TASK STATEMENT: Each line of the listing must be transcribed exactly, except for the images, which should be excluded.
-- START INFORMATION PROVIDED --
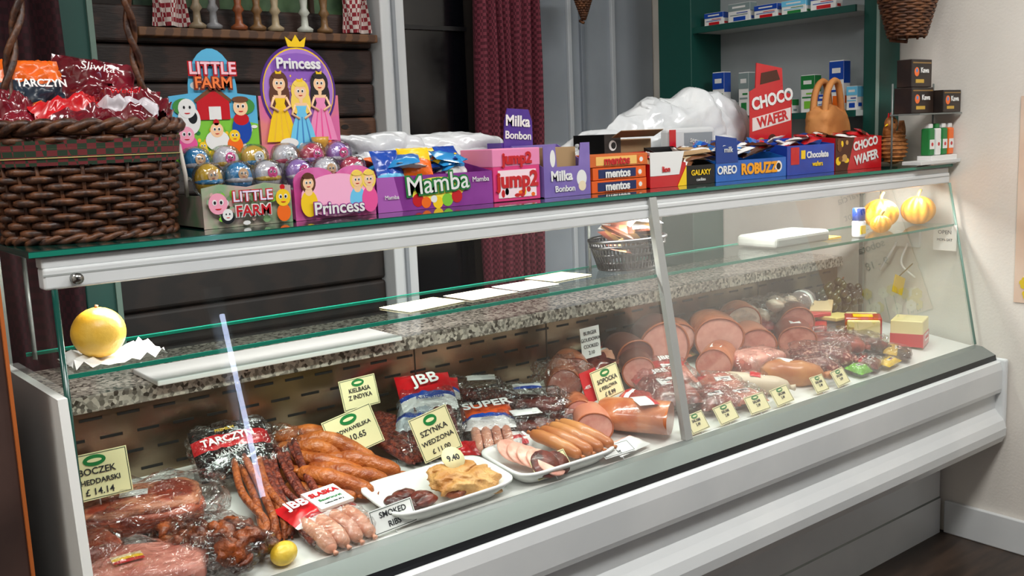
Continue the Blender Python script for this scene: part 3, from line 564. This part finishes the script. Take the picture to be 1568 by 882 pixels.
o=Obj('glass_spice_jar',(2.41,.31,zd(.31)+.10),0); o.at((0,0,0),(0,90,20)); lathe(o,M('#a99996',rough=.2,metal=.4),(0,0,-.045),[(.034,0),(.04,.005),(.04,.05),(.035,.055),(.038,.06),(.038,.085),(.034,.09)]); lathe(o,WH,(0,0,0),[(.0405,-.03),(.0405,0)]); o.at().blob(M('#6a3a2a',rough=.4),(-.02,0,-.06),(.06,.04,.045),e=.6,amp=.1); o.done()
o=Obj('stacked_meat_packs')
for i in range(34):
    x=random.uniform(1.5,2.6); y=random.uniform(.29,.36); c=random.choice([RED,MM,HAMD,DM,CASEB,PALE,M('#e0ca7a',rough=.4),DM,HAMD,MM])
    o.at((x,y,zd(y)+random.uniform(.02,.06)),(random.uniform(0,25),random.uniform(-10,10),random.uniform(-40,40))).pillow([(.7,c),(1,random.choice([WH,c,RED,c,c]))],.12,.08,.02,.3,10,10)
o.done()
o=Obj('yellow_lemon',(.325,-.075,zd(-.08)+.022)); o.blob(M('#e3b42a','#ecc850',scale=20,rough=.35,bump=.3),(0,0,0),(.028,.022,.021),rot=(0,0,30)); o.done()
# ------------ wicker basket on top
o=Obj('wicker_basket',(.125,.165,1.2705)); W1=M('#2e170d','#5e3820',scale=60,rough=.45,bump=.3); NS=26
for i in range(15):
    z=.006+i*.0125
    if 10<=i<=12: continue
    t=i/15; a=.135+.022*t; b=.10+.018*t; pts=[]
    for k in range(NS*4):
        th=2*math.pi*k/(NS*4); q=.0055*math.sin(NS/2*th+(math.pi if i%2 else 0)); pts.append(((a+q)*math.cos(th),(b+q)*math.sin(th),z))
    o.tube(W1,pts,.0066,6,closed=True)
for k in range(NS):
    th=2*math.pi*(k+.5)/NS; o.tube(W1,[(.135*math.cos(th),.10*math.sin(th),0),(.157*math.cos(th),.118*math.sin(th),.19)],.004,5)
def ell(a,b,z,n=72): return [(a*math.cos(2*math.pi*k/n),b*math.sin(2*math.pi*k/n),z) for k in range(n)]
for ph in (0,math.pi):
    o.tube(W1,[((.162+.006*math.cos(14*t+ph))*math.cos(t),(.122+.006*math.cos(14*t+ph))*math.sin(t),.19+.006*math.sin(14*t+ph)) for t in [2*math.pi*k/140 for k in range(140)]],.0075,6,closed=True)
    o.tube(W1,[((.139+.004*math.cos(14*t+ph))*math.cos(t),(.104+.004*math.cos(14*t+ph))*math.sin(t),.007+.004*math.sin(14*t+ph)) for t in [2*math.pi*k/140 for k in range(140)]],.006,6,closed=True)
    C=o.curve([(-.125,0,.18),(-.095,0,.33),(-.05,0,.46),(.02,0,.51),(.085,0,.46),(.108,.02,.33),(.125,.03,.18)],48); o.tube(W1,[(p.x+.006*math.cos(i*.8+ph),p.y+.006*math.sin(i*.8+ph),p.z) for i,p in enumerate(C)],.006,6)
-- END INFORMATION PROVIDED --
EXERCISE OUTPUT:
Continue the Blender Python script for this scene: part 3, from line 564. This part finishes the script. Take the picture to be 1568 by 882 pixels.
o=Obj('glass_spice_jar',(2.41,.31,zd(.31)+.10),0); o.at((0,0,0),(0,90,20)); lathe(o,M('#a99996',rough=.2,metal=.4),(0,0,-.045),[(.034,0),(.04,.005),(.04,.05),(.035,.055),(.038,.06),(.038,.085),(.034,.09)]); lathe(o,WH,(0,0,0),[(.0405,-.03),(.0405,0)]); o.at().blob(M('#6a3a2a',rough=.4),(-.02,0,-.06),(.06,.04,.045),e=.6,amp=.1); o.done()
o=Obj('stacked_meat_packs')
for i in range(34):
    x=random.uniform(1.5,2.6); y=random.uniform(.29,.36); c=random.choice([RED,MM,HAMD,DM,CASEB,PALE,M('#e0ca7a',rough=.4),DM,HAMD,MM])
    o.at((x,y,zd(y)+random.uniform(.02,.06)),(random.uniform(0,25),random.uniform(-10,10),random.uniform(-40,40))).pillow([(.7,c),(1,random.choice([WH,c,RED,c,c]))],.12,.08,.02,.3,10,10)
o.done()
o=Obj('yellow_lemon',(.325,-.075,zd(-.08)+.022)); o.blob(M('#e3b42a','#ecc850',scale=20,rough=.35,bump=.3),(0,0,0),(.028,.022,.021),rot=(0,0,30)); o.done()
# ------------ wicker basket on top
o=Obj('wicker_basket',(.125,.165,1.2705)); W1=M('#2e170d','#5e3820',scale=60,rough=.45,bump=.3); NS=26
for i in range(15):
    z=.006+i*.0125
    if 10<=i<=12: continue
    t=i/15; a=.135+.022*t; b=.10+.018*t; pts=[]
    for k in range(NS*4):
        th=2*math.pi*k/(NS*4); q=.0055*math.sin(NS/2*th+(math.pi if i%2 else 0)); pts.append(((a+q)*math.cos(th),(b+q)*math.sin(th),z))
    o.tube(W1,pts,.0066,6,closed=True)
for k in range(NS):
    th=2*math.pi*(k+.5)/NS; o.tube(W1,[(.135*math.cos(th),.10*math.sin(th),0),(.157*math.cos(th),.118*math.sin(th),.19)],.004,5)
def ell(a,b,z,n=72): return [(a*math.cos(2*math.pi*k/n),b*math.sin(2*math.pi*k/n),z) for k in range(n)]
for ph in (0,math.pi):
    o.tube(W1,[((.162+.006*math.cos(14*t+ph))*math.cos(t),(.122+.006*math.cos(14*t+ph))*math.sin(t),.19+.006*math.sin(14*t+ph)) for t in [2*math.pi*k/140 for k in range(140)]],.0075,6,closed=True)
    o.tube(W1,[((.139+.004*math.cos(14*t+ph))*math.cos(t),(.104+.004*math.cos(14*t+ph))*math.sin(t),.007+.004*math.sin(14*t+ph)) for t in [2*math.pi*k/140 for k in range(140)]],.006,6,closed=True)
    C=o.curve([(-.125,0,.18),(-.095,0,.33),(-.05,0,.46),(.02,0,.51),(.085,0,.46),(.108,.02,.33),(.125,.03,.18)],48); o.tube(W1,[(p.x+.006*math.cos(i*.8+ph),p.y+.006*math.sin(i*.8+ph),p.z) for i,p in enumerate(C)],.006,6)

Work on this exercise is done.